Alex Burlachenko 23,170 Reputation points MVP Volunteer Moderator
2026-06-25T08:43:29.8633333+00:00

hi tomoe, thx for sharing urs issue here at Q&A portal,

phrase lists can include single words and short multi-word phrases. For Japanese, short phrases are useful for company names, product names, department names, or fixed domain terms.

But it’s not meant to work like a prompt or a full context dictionary. It only biases recognition toward terms that are more likely. It doesn’t force Speech to always return that phrase. For homophones, add the exact written term u want in the transcript. If needed, add a short natural phrase around it too. I wouldn’t add full sentences. Long phrases can over-bias the recognizer, so it may start choosing words from the phrase list even when the speaker said something else.

Start w/ proper nouns and repeated fixed terms. If one word isn’t enough to resolve a homophone, try a short phrase, maybe 2–5 words. Test it w/ real recordings, not only clean test audio. Keep the list focused, bc adding everything usually makes results worse, not better.

If phrase lists still don’t solve the domain vocabulary issue, Custom Speech is the better option. Phrase list is lightweight biasing. Custom Speech is for more serious domain adaptation.

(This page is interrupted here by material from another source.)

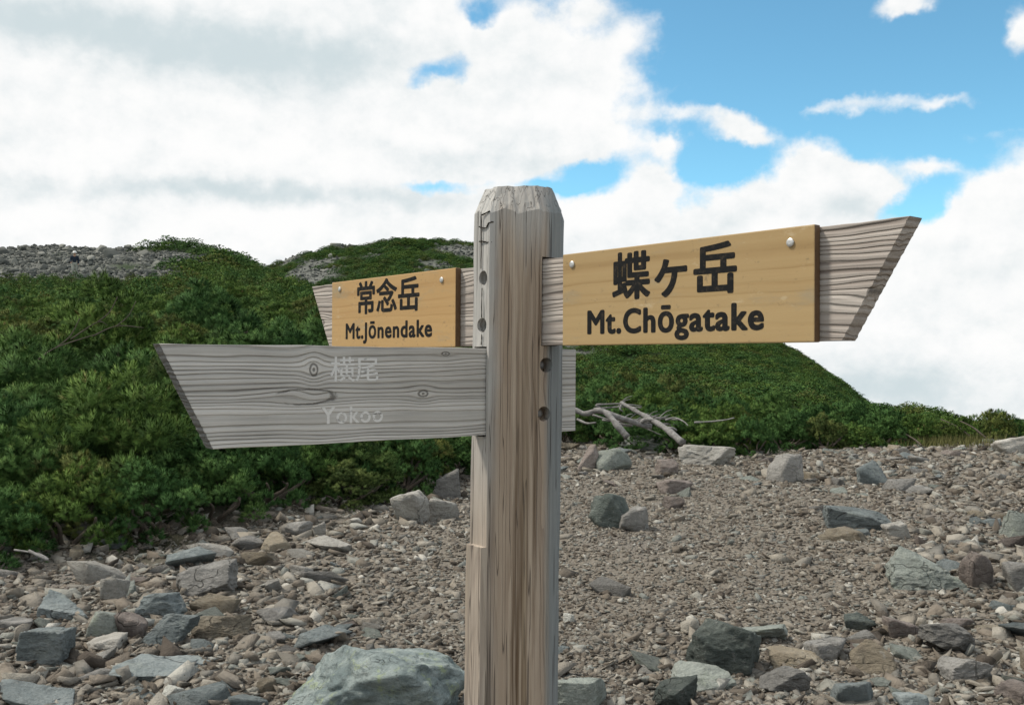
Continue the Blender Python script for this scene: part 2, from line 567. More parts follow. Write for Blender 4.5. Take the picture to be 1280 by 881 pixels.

https://learn.microsoft.com/en-us/azure/ai-services/speech-service/improve-accuracy-phrase-list

https://learn.microsoft.com/en-us/azure/ai-services/speech-service/custom-speech-overview

https://learn.microsoft.com/en-us/azure/ai-services/speech-service/speech-container-howto

So yeah, start w/ individual words, use short meaningful phrases only when needed, don’t load it w/ full conversational sentences.